Пока леди Мельбурн жила в поместье, Байрон снова встретился со своими старыми друзьями. Он часто виделся с Роджерсом и Муром. Последний познакомил его с Ли Хантом, который стал настоящим мучеником либерального движения в результате отбытия заключения в тюрьме графства Суррей за клевету на принца-регента. Хант был поражен искренней добротой известного поэта-аристократа: Байрон принес ему книги, необходимые для работы над «Историей Римини», над которой Хант работал в украшенной цветами камере тюрьмы. Позднее Хант признался: «Оказалось, я уважаю лордов больше, чем мог бы предположить». Он воображал, что при помощи своей благоразумной жены Марианны, «добропорядочной матери семейства», сумеет исправить Байрона.
Однако на самом деле Байрон не обращал на Ханта особенного внимания. Он был слишком поглощен своими делами и друзьями. Хобхаус отправился в длительное путешествие за границу. Байрон писал леди Мельбурн: «…он самый старший и самый верный мой друг, и, расставшись с ним, я потерял «наставника, философа и друга», которого не могу и не хочу никем заменить». Без руководства Хобхауса Байрон стал беспомощным перед лицом своих собственных слабостей. Он сознавал, что единственным выходом будет бежать от опутывавших его неприятностей. Несмотря ни на что, встреча с Каролиной расстроила его. Байрон видел ее уловки, но не мог заставить себя ответить ей тем же и не знал, что ждет его, если он покинет Англию. Ситуация усугубилась еще и тем, что он вновь встретил мисс Милбэнк, единственную девушку, которая ответила ему отказом. Позднее в своем «Самоописании» она признавалась: «Я была взволнована встречей с ним и первая предложила ему руку. Пожимая ее, он побледнел. Возможно, тогда я бессознательно ответила на его прежнее предложение».

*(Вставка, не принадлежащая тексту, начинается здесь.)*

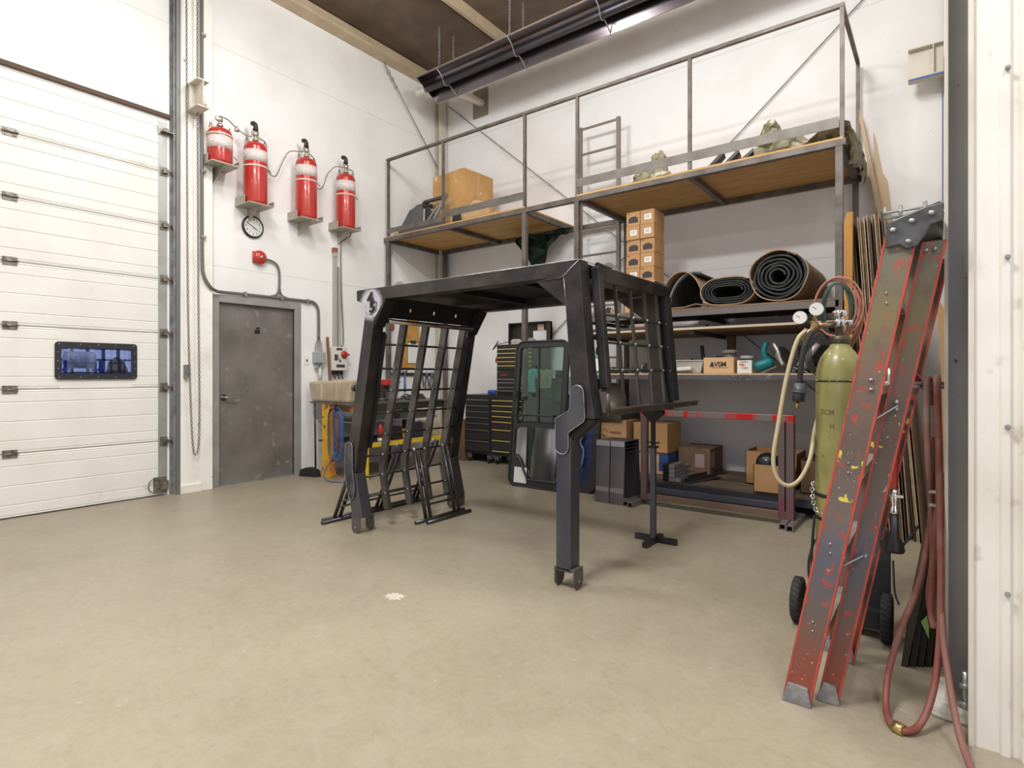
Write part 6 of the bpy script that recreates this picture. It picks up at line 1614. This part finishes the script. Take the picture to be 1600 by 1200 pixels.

27 мая леди Оксфорд вернулась в Лондон. Возможно, именно она побудила Байрона 1 июня выступить в палате лордов и представить прошение майора Джона Картрайта на право сбора подписей в пользу парламентских реформ. Радикал Картрайт, являющийся настоящим проклятием для тори и умеренных вигов, собирал подписи в пользу этих реформ, но сталкивался с препятствиями, как сказал Байрон в своей речи, «со стороны оскорбленных гражданских и действующих незаконно военных властей». Сейчас трудно понять, насколько радикальной была речь Байрона, если не иметь в виду периоды политического помешательства в нашей недавней истории, когда одному смелому человеку приходилось выступать против всеобщих страхов и предрассудков, защищая конституционное право на свободу слова. Единственным защитником Байрона стал отверженный граф Стэнхоуп, от которого отреклись обе партии за его якобинские взгляды. Само осознание того, что, подобно Стэнхоупу, он сжег за собой все мосты в парламентской карьере, подвигнуло Байрона на свободное высказывание своего мнения, чего не мог бы себе позволить осторожный политик. Байрон называл свою речь «лебединой песней» в парламенте и прощанием с общественной карьерой, о которой так долго мечтал.